Experience and Expression

Swami Niranjanananda Saraswati

The topic in Kolkata was how to experience and express yoga.

Everybody talks about 'Know yourself', yet that is only a philosophy, a theory. If you ask yourself, 'Who am I?' what will your answer be? Whatever your answer you will not be convinced by it and you will ask me, "Swamiji was that the right answer?"

The theory is to know yourself. This is the ancient concept of spirituality: atma deepo bhava – "To become a luminous self." How do you become a luminous self, how do you know yourself? Do you know yourself through reflection: Who am I? Am I this body? Am I the senses? Am I this mind? Am I this ego? Am I the spirit? That kind of reflection does not lead to any conclusion or solution. Even after twenty years of reflecting and thinking that 'I am the eternal spirit', you are still confined to the experiences of the gross body and not to the experience of the eternal spirit.

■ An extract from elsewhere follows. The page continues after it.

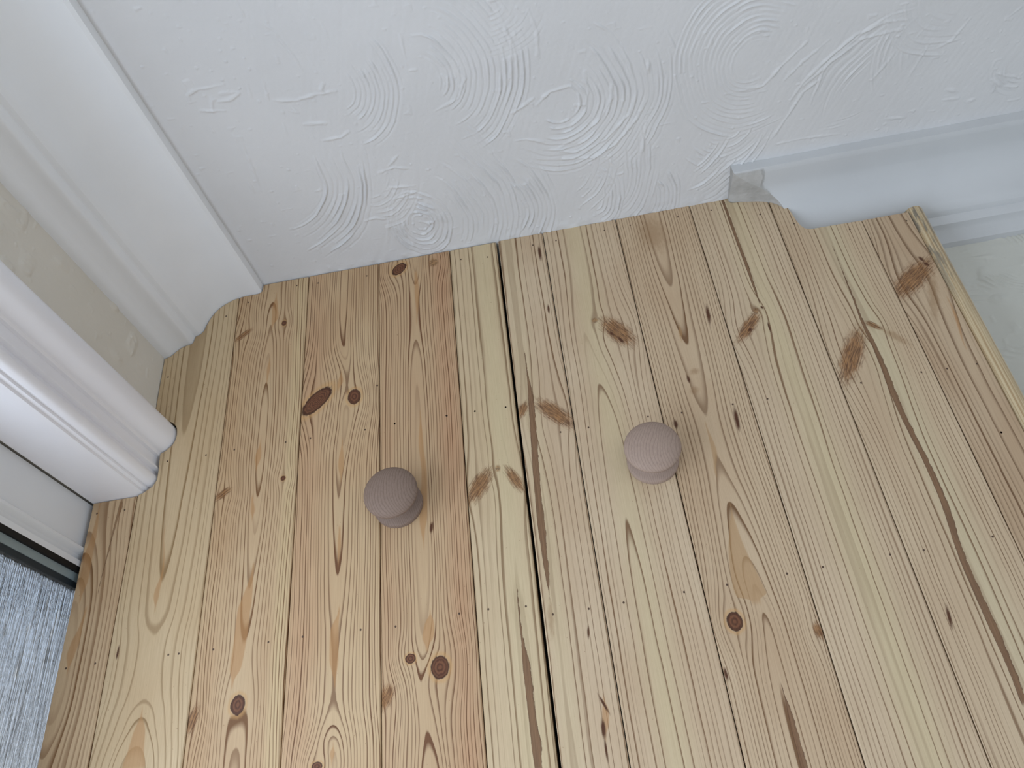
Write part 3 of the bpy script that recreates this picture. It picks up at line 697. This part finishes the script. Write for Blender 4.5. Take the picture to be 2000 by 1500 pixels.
BOT = 2300.0
LEFT = [(-69.8, 2.2), (-386.5, 2.2), (-387.5, 12.5), (-391, 15.5), (-395, 16.2), (-412.8, 16.5), (-427.6, 19.3), (-441.8, 26.6), (-451.4, 36.2), (-458.4, 49.0), (-463.0, 63.2),
        (-467.6, 68.5), (-473.6, 70.5), (-474.9, 77.0), (-477.4, 81.4), (-488.6, 84.0), (-497.2, 89.6), (-503.6, 95.6), (-511.8, 98.2), (-511.8, 195.2), (-492.5, 195.0), (-486.5, 198.5),
        (-480.8, 205.5), (-478.8, 212.5), (-478.5, 220.5), (-481.2, 229.2), (-489.0, 236.8), (-495.6, 240.3), (-495.4, 256.0), (-494.4, 258), (-494.4, 268), (-494.4, 275.0), (-498.4, 282.2), (-508.8, 289.2),
        (-518.2, 292.4), (-569.5, 292.6), (-569.5, BOT), (-69.8, BOT)]
RIGHT = [(-66.6, BOT), (-66.6, 0.9), (233.0, 0.9), (233.2, 5.8), (234.6, 8.0), (237.8, 9.3), (254.4, 11.2), (272.4, 14.2), (281, 16.0), (288.0, 18.6), (292.8, 22.0), (296.2, 27.0), (299.0, 33), (300.8, 40.0), (303.6, 58.5),
         (306.0, 67.0), (309.5, 72.6), (314.5, 75.4), (372.6, 76.3), (432.0, 76.3), (432.0, BOT)]
LEFT = refine(LEFT, [(3, 10), (13, 18), (21, 27)], 3)

def clip(poly, xa, xb):
    def half(P, inside, cut):
        out = []
        for i in range(len(P)):
            a, b_ = P[i - 1], P[i]
            ia, ib = inside(a), inside(b_)
            if ia != ib:
                t = (cut - a[0]) / (b_[0] - a[0]); out.append((cut, a[1] + t * (b_[1] - a[1])))
            if ib: out.append(b_)
        return out
    P = half(poly, lambda p: p[0] >= xa - 1e-9, xa)
    P = half(P, lambda p: p[0] <= xb + 1e-9, xb)
    Q = []
    for p in P:
        if not Q or abs(p[0] - Q[-1][0]) + abs(p[1] - Q[-1][1]) > 1e-4: Q.append(p)
    if abs(Q[0][0] - Q[-1][0]) + abs(Q[0][1] - Q[-1][1]) < 1e-4: Q.pop()
    return Q

TH = 0.012
def plank(key, poly, xa, xb, mat, parent, ga=0.35, gb=0.35, front=0.0):
    a, c = xa + ga, xb - gb
    P = clip(poly, a, c)
    bm = bmesh.new()
    vf = [bm.verts.new((x / 1000 - ROOT_X, front, H - d / 1000)) for x, d in P]
    f = bm.faces.new(vf)
    r = bmesh.ops.extrude_face_region(bm, geom=[f])
    for g in r['geom']:
        if isinstance(g, bmesh.types.BMVert): g.co.y = front + TH
    bmesh.ops.recalc_face_normals(bm, faces=bm.faces)
    ed = []
    for e_ in bm.edges:
        p, q = e_.verts[0].co, e_.verts[1].co
        if abs(p.y - front) < 1e-6 and abs(q.y - front) < 1e-6:
            for xx in (a, c):
                X_ = xx / 1000 - ROOT_X
                if abs(p.x - X_) < 1e-6 and abs(q.x - X_) < 1e-6: ed.append(e_)
    bmesh.ops.bevel(bm, geom=ed, offset=0.0014 if key in 'FG' else 0.0009, segments=1, affect='EDGES', clamp_overlap=True)
    me = bpy.data.meshes.new('plank'); bm.to_mesh(me); bm.free()
    return link('plank', me, mat, parent)

R1, R2 = (221, 206, 179), (210, 191, 162)
RL = (160, 126, 98)
CORE = (222, 213, 184)
BOARDS = {
 'A': dict(x=(-569.5, -516), pith=-566, sp=4.4, D=[(280, 30), (480, 12), (600, 22), (900, 8), (2300, 10)], seed=1.0, e1=(220, 199, 164), e2=(209, 184, 148), late=(164, 122, 84), amt=0.75, lo=0.4),
 'B': dict(x=(-516, -420), pith=-470, sp=5.0, D=[(60, 22), (200, 24), (430, 30), (480, 34), (540, 28), (640, 14), (2300, 8)], seed=2.0, e1=(222, 205, 170), e2=(213, 192, 154), late=(186, 154, 112), amt=0.7, lo=0.62),
 'C': dict(x=(-420, -324), pith=-369, sp=2.9, D=[(0, 16), (60, 13), (140, 9), (250, 5), (330, 8), (440, 13), (520, 16), (600, 11), (2300, 5)], seed=3.0, e1=(217, 196, 160), e2=(207, 181, 144), late=(154, 112, 76), amt=0.85, lo=0.55,
           tint=[(-410, 16, (206, 172, 134), 0.25), (-332, 8, (224, 206, 172), 0.7)]),
 'D': dict(x=(-324, -228), pith=-274, sp=2.7, D=[(0, 5), (120, 7), (190, 12), (230, 9), (320, 12), (410, 14), (540, 18), (600, 9), (2300, 5)], seed=4.0, e1=(218, 197, 160), e2=(208, 182, 144), late=(144, 102, 74), amt=0.9, lo=0.56,
           tint=[(-312, 20, (202, 160, 132), 0.38)]),
 'E': dict(x=(-228, -132), pith=-183, sp=2.7, D=[(0, 8), (80, 14), (200, 10), (300, 9), (400, 7), (500, 10), (560, 16), (640, 12), (2300, 5)], seed=5.0, e1=(213, 191, 155), e2=(203, 177, 141), late=(142, 98, 70), amt=0.9, lo=0.56,
           tint=[(-146, 14, (198, 152, 124), 0.42), (-222, 10, (204, 168, 138), 0.3)]),
 'F': dict(x=(-132, -69.8), pith=-89, sp=9.0, pw=1.2, depth=5, seed=6.0, e1=(221, 206, 174), e2=(213, 196, 162), late=(166, 136, 104), amt=0.66, lo=0.66, wob=8, tint=[(-89, 14, CORE, 0.5)]),
 'G': dict(x=(-66.6, -7.5), pith=-54, sp=8.4, pw=1.2, depth=4, seed=7.0, e1=R1, e2=R2, late=RL, amt=0.74, lo=0.68, wob=7, tint=[(-54, 12, CORE, 0.4)]),
 'H': dict(x=(-7.5, 88.2), pith=30, sp=8.0, pw=1.25, D=[(0, 24), (200, 20), (330, 14), (600, 8), (2300, 8)], seed=8.0, e1=R1, e2=R2, late=RL, amt=0.74, lo=0.68, wob=7, tint=[(34, 16, CORE, 0.5)]),
 'I': dict(x=(88.2, 184), pith=134, sp=4.6, pw=1.15, D=[(0, 14), (180, 19), (270, 22), (330, 24), (420, 20), (500, 13), (560, 8), (650, 7), (2300, 7)], seed=9.0, e1=(216, 199, 170), e2=(206, 185, 154), late=(152, 117, 87), amt=0.8, lo=0.58, wob=7, flc=(186, 152, 112), fl=0.6),
 'J': dict(x=(184, 280), pith=233, sp=8.8, pw=1.3, depth=5, seed=10.0, e1=R1, e2=(213, 197, 169), late=RL, amt=0.72, lo=0.68, wob=7, tint=[(236, 16, CORE, 0.6)]),
 'K': dict(x=(280, 376.5), pith=329, sp=8.4, pw=1.3, depth=5, seed=11.0, e1=(218, 203, 175), e2=(209, 191, 162), late=(156, 122, 94), amt=0.74, lo=0.68, wob=7, tint=[(336, 14, (220, 214, 190), 0.6)]),
 'L': dict(x=(376.5, 432), pith=415, sp=5.2, pw=1.1, depth=10, seed=12.0, e1=(210, 193, 165), e2=(198, 177, 147), late=(148, 116, 90), amt=0.74, lo=0.55, wob=8),
}
M_BACK = pine('pine_frame', 'none', dict(pith=0, sp=5, depth=30, seed=30.0, e1=R1, e2=R2, late=RL), -600, 600)

def make_door(xa, xb):
    L = [boxes('ledge', [(xa / 1000 - ROOT_X, xb / 1000 - ROOT_X, TH, TH + 0.020, z0, z0 + 0.09)]) for z0 in (1.845, 1.05, 0.25)]
    d = link('door', L[0], M_BACK, root)
    for me in L[1:]: link('ledge', me, M_BACK, d)
    return d
door_l = make_door(-560, -85); door_r = make_door(-50, 425)
door_l['label'] = 'left door of six pine planks'; door_r['label'] = 'right door of six pine planks'
for key, W in BOARDS.items():
    xa, xb = W['x']
    lft = key in 'ABCDEF'
    mat = pine('pine_plank_' + key.lower(), key, W, xa, xb)
    plank(key, LEFT if lft else RIGHT, xa, xb, mat, door_l if lft else door_r,
          ga=0.0 if key in 'AG' else 0.5, gb=0.0 if key in 'FL' else 0.5)

# pins driven through the planks, in rows
def pins(name, pts, parent):
    V, F = [], []
    for x, d in pts:
        b0 = len(V); n = 8
        for k in range(n):
            a = 2 * math.pi * k / n
            V.append((x / 1000 - ROOT_X + 0.00105 * math.cos(a), -0.00012, H - d / 1000 + 0.0012 * math.sin(a)))
        for k in range(n):
            a = 2 * math.pi * k / n
            V.append((x / 1000 - ROOT_X + 0.00105 * math.cos(a), 0.003, H - d / 1000 + 0.0012 * math.sin(a)))
        F.append(tuple(b0 + k for k in range(n)))
        F += [(b0 + k, b0 + n + k, b0 + n + (k + 1) % n, b0 + (k + 1) % n) for k in range(n)]
    o = link(name, mesh_from(name, V, F), M_PIN, parent)
    o['kind'] = 'stuff'
M_PIN = plain('dark_pin_head', (78, 60, 48), 0.5)
pins('panel_pins', [p for p in DOTS if p[0] < -68], door_l)
pins('panel_pins', [p for p in DOTS if p[0] >= -68], door_r)

# turned knobs
def knob_mat(name, c1, c2, ang, seed):
    m, b = new_mat(name, 0.62, 0.2)
    x, y, z = obj_xyz()
    ca, sa = math.cos(ang), math.sin(ang)
    u = (x * ca + z * sa) * 1000.0; w = (z * ca - x * sa) * 1000.0
    n1 = noise(vec(u * 0.05, w * 0.02, seed), 1.0, 2.0) - 0.5
    r = S.m('SQRT', S.m('POWER', u + n1 * 10.0 + 30.0, 2.0) + S.m('POWER', y * 900.0 + w * 0.12, 2.0))
    t = S.m('FRACT', r / 1.9)
    line = sstep(0.55, 0.93, t) * (1.0 - sstep(0.94, 1.0, t))
    fl = noise(vec(u * 1.1, w * 0.25, seed + 2.0), 1.0, 3.0, 0.7)
    col = mixc(line * 0.42, mixc(sstep(0.3, 0.7, fl), lin(c1), lin(tuple(v * 0.93 for v in c1))), lin(c2))
    col = mixc(sstep(0.60, 0.72, fl) * 0.30, col, lin(tuple(v * 0.8 for v in c2)))
    S.nt.links.new(col, b.inputs['Base Color'])
    bump(b, fl, 0.0002, 0.5)
    return m

def knob(x, drop, mat, parent, label):
    prof = [(0.0, 0.0), (26.4, 0.0), (27.0, 0.6), (27.0, 5.2), (26.2, 6.2), (21.5, 7.6), (17.0, 10.5), (15.0, 14.0), (15.0, 18.0), (17.0, 22.0), (21.5, 25.6), (27.4, 28.4), (28.8, 30.4), (29.0, 32.2), (28.4, 33.8),
            (26.0, 36.0), (22.0, 38.2), (17.0, 40.0), (11.0, 41.3), (5.0, 41.9), (0.0, 42.0)]
    n = 64; V = []; F = []
    for r, hgt in prof[1:-1]:
        for k in range(n):
            a = 2 * math.pi * k / n
            V.append((r / 1000 * math.cos(a), -hgt / 1000, r / 1000 * math.sin(a)))
    m_ = len(prof) - 2
    for i in range(m_ - 1):
        for k in range(n):
            F.append((i * n + k, i * n + (k + 1) % n, (i + 1) * n + (k + 1) % n, (i + 1) * n + k))
    V.append((0, -prof[-1][1] / 1000, 0)); c = len(V) - 1
    for k in range(n): F.append(((m_ - 1) * n + k, (m_ - 1) * n + (k + 1) % n, c))
    F.append(tuple(range(n)))
    me = mesh_from('knob', V, F); fix_normals(me); smooth_by_angle(me, 40)
    o = link('knob', me, mat, parent)
    o.location = (x / 1000 - ROOT_X, 0.0, H - drop / 1000)
    o['label'] = label
    return o
knob(-207.0, 355.3, knob_mat('beech_knob_brown', (138, 118, 106), (94, 77, 67), 0.18, 3.0), door_l, 'brown-grey turned beech knob')
knob(67.8, 351.6, knob_mat('beech_knob_pale', (166, 145, 132), (128, 108, 97), -0.12, 8.0), door_r, 'pale pinkish turned beech knob')

# round bead up the right-hand edge
def bead():
    r_, cx, cy = 0.0112, 0.4415 - ROOT_X, 0.0095
    top = H - 0.0690
    n = 28
    prof = [(cx + r_ * math.cos(2 * math.pi * k / n), cy + r_ * math.sin(2 * math.pi * k / n)) for k in range(n)]
    rg = [[(x, y, H - BOT / 1000) for x, y in prof], [(x, y, top - 0.0022) for x, y in prof],
          [(cx + (x - cx) * 0.93, cy + (y - cy) * 0.93, top - 0.0006) for x, y in prof], [(cx + (x - cx) * 0.8, cy + (y - cy) * 0.8, top) for x, y in prof]]
    me = rings_mesh('edge_bead', rg)
    m, b = new_mat('pine_bead_stained', 0.55, 0.25)
    x, y, z = obj_xyz()
    X = x * 1000.0; Y = y * 1000.0; D = (H - z) * 1000.0
    f = noise(vec((X + Y) * 0.55, (X - Y) * 0.55, D * 0.006), 1.0, 2.0, 0.55)
    col = mixc(sstep(0.38, 0.62, f), lin((206, 188, 154)), lin((176, 150, 114)))
    g = noise(vec(X * 0.25, Y * 0.25, D * 0.030), 1.0, 3.0, 0.6)
    topm = 1.0 - sstep(120.0, 260.0, D)
    col = mixc(sstep(0.42, 0.58, g) * topm * 0.8, col, lin((116, 112, 104)))
    side = sstep(446.0, 451.5, X + ROOT_X * 1000.0)
    col = mixc(side * 0.6, col, lin((214, 206, 186)))
    S.nt.links.new(col, b.inputs['Base Color'])
    o = link('edge_bead', me, m, root)
    o['label'] = 'rounded pine edge bead with grey stains near the top'
bead()
link('side_panel', boxes('side_panel', [(0.425 - ROOT_X, 0.4335 - ROOT_X, TH + 0.022, 0.0555, 0.1, H - 0.10)]), M_BACK, root)
link('gap_shade_post', boxes('gap_shade_post', [(-0.100 - ROOT_X, -0.036 - ROOT_X, TH + 0.032, TH + 0.054, 0.1, H - 0.004)]), plain('gap_shade_dark', (40, 32, 26), 0.7), root)  # added post behind the door gap, coloured dark to stand in for shade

That philosophy, therefore, is useless since it only allows you to speculate and not to realize. There has to be a process by which you experience something, and after experiencing it expressing it. Experiencing, realizing, knowing is one aspect where one becomes fulfilled and after the personal fulfillment one is expressing, giving, sharing and helping others achieve the same fulfillment in their life. These two aspects have to go together: experience and expression.

People misunderstand yoga. They believe experience is the ultimate and expression is the normal behaviour of society, marital life, social life, or stressful life. Externally nothing changes. They live in society, their family, their environment and profession, yet internally they want to experience samadhi. They are only looking at the experience aspect and people have never looked at the expressive aspect, so even the search that people have in spiritual life is only a partial search: to experience something different to their normal condition or state.

Yoga provides the process of experiencing through hatha yoga, raja yoga, kriya yoga. Hatha yoga for annamaya kosha, pranamaya kosha; raja yoga for manomaya kosha, vijnanamaya kosha; and kriya yoga for anandamaya kosha. These are the three stages and when I use the word 'yoga' I do not mean general yoga but Satyananda Yoga, the teachings of Swami Sivananda and Swami Satyananda.

The sequence of hatha yoga, raja yoga, leading into kriya yoga is the experiential aspect. The expressive aspect is Swami Sivananda's 'serve, love, give': to serve is karma yoga; to love is bhakti yoga, and to give is jnana yoga. Without understanding, without knowing you cannot help anybody, you cannot give anything to anybody. Jnana, the awaking of awareness, perception, understanding and wisdom, leads to the nature of giving and sharing. Bhakti leads to the cultivation of the pure sentiment of love, union and oneness. Karma yoga is harmony of action, what you express. These three are the expressive yogas, while the previous three become the experiencing yogas.

The combination of the two aspects and the six yogas is what completes the cycle of human experience in this life. From this perspective yoga must be understood as a process that leads one through the experience of positive change and stability and allows one to express the creative and the harmonious.